#### REQUEST
Give nothing except the number of lines containing the word "Python".

#### DATA RECORDS

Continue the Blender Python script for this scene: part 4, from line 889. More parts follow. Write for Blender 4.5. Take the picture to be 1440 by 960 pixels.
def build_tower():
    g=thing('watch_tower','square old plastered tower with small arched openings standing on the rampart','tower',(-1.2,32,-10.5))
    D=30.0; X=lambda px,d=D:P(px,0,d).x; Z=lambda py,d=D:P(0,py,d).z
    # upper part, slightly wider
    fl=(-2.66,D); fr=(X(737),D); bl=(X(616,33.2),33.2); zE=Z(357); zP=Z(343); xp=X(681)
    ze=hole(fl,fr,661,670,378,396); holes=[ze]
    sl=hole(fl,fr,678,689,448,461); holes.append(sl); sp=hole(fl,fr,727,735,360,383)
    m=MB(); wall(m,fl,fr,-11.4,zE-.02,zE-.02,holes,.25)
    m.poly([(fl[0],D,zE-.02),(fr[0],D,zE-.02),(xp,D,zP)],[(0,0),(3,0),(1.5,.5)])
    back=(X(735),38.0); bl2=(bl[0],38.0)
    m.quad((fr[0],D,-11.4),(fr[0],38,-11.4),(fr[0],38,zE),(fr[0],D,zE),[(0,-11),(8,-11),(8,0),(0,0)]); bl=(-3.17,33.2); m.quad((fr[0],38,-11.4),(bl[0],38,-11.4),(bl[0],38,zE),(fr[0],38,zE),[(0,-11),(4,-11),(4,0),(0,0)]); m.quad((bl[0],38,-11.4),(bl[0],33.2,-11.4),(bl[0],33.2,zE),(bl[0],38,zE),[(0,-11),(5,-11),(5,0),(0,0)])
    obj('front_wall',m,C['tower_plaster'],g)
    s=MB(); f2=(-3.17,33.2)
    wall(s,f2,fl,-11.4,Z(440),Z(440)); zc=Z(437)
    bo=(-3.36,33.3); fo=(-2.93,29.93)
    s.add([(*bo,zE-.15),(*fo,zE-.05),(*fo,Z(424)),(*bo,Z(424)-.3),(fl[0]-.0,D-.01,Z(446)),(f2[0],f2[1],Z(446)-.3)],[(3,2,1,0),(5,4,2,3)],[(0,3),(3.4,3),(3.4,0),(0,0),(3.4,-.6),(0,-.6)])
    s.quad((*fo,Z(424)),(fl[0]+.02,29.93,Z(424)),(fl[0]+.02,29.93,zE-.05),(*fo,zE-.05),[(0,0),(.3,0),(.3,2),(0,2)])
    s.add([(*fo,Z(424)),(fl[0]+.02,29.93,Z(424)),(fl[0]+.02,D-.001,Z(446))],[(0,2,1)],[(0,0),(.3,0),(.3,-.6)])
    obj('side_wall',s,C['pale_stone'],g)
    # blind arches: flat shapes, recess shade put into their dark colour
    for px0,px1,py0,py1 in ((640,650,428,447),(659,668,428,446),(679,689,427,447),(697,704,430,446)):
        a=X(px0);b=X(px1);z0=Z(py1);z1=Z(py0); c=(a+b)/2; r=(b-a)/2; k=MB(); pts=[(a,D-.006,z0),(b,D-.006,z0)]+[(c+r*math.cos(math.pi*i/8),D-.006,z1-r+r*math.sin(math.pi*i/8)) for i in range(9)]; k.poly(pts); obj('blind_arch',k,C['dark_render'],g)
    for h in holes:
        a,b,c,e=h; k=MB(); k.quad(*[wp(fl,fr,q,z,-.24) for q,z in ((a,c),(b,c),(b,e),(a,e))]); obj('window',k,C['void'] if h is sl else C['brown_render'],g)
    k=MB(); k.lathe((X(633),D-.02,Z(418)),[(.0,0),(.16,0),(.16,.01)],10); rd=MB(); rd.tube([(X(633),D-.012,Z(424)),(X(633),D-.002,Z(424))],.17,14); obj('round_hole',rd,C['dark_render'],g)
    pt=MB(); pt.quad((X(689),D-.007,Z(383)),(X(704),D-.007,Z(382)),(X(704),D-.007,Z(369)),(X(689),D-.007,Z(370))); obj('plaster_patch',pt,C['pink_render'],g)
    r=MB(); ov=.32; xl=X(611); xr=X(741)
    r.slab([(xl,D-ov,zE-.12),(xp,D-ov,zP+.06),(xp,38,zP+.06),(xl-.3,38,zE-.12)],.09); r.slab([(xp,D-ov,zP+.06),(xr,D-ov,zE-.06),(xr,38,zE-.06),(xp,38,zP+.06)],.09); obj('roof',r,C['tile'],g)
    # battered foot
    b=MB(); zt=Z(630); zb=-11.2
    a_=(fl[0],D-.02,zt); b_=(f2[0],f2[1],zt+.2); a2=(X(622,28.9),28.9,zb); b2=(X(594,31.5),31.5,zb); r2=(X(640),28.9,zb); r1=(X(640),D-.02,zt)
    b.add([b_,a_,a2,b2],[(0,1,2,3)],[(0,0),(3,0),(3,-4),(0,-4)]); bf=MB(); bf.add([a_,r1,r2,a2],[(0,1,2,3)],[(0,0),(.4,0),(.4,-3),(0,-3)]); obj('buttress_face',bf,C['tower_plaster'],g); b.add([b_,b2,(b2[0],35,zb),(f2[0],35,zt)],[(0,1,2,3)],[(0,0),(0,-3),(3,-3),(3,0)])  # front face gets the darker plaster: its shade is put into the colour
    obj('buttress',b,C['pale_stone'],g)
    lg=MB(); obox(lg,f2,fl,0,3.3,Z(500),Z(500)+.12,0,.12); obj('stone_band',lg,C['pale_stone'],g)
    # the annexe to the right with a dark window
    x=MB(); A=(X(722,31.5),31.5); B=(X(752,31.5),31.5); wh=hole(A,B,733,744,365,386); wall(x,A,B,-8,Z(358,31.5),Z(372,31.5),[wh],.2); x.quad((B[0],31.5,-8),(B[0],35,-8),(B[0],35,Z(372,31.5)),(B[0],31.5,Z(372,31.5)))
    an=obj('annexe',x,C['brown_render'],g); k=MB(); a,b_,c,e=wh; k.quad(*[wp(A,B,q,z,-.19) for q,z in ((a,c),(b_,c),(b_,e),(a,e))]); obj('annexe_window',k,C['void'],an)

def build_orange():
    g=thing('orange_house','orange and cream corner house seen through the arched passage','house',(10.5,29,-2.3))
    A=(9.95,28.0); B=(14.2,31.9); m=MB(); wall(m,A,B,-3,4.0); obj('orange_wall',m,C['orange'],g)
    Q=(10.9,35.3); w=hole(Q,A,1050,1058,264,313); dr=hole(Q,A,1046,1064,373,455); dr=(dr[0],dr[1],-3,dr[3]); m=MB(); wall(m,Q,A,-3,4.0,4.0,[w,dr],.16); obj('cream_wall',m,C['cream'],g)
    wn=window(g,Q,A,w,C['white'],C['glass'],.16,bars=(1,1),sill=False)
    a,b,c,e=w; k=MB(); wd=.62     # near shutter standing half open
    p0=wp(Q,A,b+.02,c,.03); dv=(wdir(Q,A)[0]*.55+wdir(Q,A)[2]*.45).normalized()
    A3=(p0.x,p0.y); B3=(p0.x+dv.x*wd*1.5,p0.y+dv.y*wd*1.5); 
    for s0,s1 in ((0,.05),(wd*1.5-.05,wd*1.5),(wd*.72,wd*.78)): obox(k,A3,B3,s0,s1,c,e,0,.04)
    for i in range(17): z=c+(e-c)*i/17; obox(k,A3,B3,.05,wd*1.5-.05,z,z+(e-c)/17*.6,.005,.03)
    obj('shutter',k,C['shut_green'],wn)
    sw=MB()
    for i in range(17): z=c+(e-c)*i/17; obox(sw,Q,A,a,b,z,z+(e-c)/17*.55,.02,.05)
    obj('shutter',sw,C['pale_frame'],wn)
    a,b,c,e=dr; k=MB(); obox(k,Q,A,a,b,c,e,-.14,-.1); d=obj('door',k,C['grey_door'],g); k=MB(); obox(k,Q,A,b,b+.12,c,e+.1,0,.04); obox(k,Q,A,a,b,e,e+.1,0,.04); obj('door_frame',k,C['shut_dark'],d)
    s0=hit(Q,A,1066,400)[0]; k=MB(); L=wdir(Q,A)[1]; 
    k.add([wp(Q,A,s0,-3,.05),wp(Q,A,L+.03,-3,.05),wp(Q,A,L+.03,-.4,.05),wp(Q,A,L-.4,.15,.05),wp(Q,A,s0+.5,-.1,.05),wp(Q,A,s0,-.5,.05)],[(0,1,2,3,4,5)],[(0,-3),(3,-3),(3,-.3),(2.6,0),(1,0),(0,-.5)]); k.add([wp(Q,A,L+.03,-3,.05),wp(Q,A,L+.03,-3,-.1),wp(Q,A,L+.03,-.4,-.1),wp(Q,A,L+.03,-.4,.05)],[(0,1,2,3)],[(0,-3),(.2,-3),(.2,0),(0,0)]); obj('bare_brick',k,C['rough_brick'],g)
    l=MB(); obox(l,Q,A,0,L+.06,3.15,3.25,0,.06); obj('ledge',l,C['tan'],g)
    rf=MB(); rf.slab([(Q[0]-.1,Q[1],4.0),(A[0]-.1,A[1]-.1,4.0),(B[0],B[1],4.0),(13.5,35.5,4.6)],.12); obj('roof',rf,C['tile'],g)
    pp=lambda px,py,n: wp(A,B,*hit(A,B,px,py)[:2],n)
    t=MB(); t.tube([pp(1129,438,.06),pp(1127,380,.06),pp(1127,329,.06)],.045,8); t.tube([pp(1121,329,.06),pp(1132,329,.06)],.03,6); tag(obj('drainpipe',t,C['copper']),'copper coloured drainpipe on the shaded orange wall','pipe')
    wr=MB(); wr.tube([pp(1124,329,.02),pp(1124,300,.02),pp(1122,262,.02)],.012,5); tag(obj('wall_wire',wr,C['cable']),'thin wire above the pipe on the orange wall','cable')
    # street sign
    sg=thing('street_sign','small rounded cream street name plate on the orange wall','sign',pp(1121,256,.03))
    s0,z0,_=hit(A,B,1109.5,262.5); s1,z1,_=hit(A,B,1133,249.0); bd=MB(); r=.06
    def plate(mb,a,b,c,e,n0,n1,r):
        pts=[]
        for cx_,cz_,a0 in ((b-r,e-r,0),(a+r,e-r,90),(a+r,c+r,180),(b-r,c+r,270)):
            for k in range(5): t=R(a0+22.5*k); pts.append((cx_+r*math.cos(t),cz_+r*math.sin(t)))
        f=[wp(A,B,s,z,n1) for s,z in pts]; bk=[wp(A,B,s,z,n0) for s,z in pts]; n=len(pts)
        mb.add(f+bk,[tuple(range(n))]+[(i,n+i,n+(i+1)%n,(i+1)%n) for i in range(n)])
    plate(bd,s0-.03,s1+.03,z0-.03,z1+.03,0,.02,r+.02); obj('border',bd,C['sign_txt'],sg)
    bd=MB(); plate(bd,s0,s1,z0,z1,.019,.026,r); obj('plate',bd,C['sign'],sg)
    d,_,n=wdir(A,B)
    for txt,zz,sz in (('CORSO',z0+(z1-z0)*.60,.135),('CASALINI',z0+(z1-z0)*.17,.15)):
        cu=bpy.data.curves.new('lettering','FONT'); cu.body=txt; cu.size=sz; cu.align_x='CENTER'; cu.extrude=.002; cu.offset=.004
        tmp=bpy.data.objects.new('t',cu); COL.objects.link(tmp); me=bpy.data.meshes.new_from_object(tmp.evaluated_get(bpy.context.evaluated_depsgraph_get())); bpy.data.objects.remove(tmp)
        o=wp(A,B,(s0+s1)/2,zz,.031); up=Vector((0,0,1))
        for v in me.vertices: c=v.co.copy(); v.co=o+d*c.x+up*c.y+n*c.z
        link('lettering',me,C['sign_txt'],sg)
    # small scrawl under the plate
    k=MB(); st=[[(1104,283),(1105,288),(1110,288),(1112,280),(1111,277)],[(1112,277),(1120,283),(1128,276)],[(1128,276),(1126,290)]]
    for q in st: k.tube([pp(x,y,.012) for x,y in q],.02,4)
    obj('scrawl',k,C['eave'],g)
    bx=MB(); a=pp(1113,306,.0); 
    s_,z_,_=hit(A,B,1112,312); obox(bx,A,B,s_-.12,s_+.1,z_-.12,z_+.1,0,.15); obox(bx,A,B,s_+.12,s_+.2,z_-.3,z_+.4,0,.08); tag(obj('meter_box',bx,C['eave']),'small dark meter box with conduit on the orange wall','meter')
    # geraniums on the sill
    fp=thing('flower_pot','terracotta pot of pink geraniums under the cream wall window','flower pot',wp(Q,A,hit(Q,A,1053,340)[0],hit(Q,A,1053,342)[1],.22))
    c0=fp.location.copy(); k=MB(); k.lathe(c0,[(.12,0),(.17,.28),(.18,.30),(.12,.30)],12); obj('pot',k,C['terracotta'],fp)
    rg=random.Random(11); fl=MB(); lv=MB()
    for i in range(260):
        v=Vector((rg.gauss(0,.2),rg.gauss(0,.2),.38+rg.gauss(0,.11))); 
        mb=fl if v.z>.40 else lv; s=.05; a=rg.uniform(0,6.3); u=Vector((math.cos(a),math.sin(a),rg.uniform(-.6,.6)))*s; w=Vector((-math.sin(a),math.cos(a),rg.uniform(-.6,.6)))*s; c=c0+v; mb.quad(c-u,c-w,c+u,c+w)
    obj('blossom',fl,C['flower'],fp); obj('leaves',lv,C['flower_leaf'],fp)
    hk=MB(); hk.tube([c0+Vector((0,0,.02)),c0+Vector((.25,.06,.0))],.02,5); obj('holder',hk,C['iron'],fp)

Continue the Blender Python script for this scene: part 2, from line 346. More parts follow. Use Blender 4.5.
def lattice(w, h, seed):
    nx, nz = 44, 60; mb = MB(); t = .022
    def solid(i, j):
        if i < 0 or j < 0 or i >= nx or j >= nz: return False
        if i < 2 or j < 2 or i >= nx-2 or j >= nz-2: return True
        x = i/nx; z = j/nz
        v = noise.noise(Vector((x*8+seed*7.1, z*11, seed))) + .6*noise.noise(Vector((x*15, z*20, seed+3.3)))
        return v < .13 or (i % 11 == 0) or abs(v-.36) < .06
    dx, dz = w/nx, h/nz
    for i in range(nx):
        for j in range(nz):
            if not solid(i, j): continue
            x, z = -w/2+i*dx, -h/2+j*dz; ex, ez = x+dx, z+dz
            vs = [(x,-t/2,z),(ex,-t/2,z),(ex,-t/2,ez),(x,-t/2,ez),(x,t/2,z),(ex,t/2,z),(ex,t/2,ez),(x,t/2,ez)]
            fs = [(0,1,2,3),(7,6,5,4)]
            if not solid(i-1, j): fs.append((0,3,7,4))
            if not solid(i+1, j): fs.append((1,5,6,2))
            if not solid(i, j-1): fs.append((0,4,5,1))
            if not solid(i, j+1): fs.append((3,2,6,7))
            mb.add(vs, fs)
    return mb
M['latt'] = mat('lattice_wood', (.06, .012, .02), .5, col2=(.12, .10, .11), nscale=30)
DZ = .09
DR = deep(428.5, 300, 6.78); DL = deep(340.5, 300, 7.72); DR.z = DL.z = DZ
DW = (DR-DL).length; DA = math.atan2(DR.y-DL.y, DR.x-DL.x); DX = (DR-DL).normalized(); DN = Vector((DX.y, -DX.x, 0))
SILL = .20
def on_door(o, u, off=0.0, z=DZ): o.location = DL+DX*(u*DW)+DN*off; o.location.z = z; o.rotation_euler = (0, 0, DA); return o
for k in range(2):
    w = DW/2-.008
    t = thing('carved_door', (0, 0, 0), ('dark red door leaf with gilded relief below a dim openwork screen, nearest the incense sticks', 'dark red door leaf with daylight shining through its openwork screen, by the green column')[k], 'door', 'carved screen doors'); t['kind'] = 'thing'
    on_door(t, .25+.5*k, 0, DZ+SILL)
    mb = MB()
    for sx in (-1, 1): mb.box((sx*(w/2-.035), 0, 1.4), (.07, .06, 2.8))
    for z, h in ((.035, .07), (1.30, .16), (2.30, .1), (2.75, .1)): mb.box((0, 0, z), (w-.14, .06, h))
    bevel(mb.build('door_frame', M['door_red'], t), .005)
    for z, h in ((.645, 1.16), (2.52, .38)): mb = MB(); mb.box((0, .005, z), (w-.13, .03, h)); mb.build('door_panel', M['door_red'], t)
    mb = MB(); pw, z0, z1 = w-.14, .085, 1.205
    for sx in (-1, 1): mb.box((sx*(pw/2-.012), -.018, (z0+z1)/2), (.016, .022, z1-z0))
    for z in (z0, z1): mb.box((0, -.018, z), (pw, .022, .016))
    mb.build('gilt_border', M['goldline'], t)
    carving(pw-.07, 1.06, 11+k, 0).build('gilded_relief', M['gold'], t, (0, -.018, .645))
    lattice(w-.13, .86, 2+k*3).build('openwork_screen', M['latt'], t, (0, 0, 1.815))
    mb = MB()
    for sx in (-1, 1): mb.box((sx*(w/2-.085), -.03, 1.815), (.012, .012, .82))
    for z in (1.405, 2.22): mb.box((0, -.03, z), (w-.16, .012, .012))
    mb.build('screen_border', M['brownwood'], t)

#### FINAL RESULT
2